Cathedral to ring out: ‘no heaven’

by
05 March 2009

by Pat Ashworth

Back to the ’70s: John Lennon, the former Beatle, murdered in 1980

Back to the ’70s: John Lennon, the former Beatle, murdered in 1980

JOHN LENNON’s 1971 hit song “Imagine” is to be played on the 13 bells of Liverpool Cathedral as part of the city’s Futuresonic festival in May. The Cathedral has the world’s highest and heaviest peal of bells, and the performance will be heard for miles around.

The installation artist Cleo Evans will conduct the ringers, who will initially practise on handbells. Liverpool’s appetite for diverse and engaging works had been confirmed by its success as European Capital of Culture 2008, and the project was born from a year which had seen the cathedral engage with the city on a range of cultural levels, a spokes­man said on Tuesday.

Eyebrows have been raised at the ringers’ playing a song whose lyrics begin: “Imagine there’s no heaven, It’s easy if you try, No hell below us, Above us only sky.” Lennon wrote it as a plea for peace, and his descrip­tion of the song was “anti-religious, anti-nationalistic, anti-conventional, anti-capitalistic”.

The cathedral had discussed at length the sensitivities surrounding the lyrics, the spokesman said. “We recognised the various passions this would arouse. But part of our role as a cathedral is to look at the issues that songs like this raise, not to stick our heads in the sand and pretend it is not happening. After prayer and deliberation, we felt this was a posi­tive step, following Paul’s technique in Acts to start where others are and demonstrate the gospel as truth,” he said.

“Finding means of engaging people with the Christian gospel in a way that enables them to hear the message sometimes means stepping out a bit and taking risks. We there­fore decided to welcome the per­formance, allow the use of the bells, and then engage with the issues that the song raises.”

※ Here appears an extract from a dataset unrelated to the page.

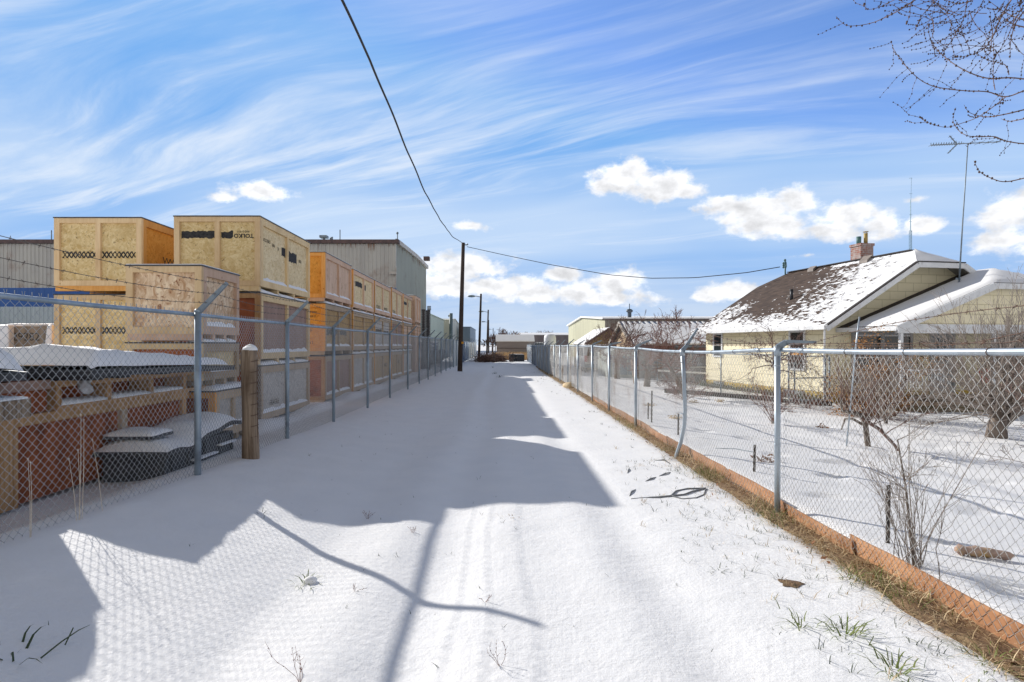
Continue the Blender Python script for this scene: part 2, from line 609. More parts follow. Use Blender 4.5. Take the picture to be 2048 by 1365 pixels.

The director of the festival, Drew Hemment, said: “The Cathedral’s support for the project has been fantastic, and reflects the renowned tolerance and courage that the city is famous for. It’s that spiritual essence of Liverpool that this special event sets out to capture and celeb­rate.”

The performance date has not yet been released, but the Futuresonic festival takes place on 13-16 May.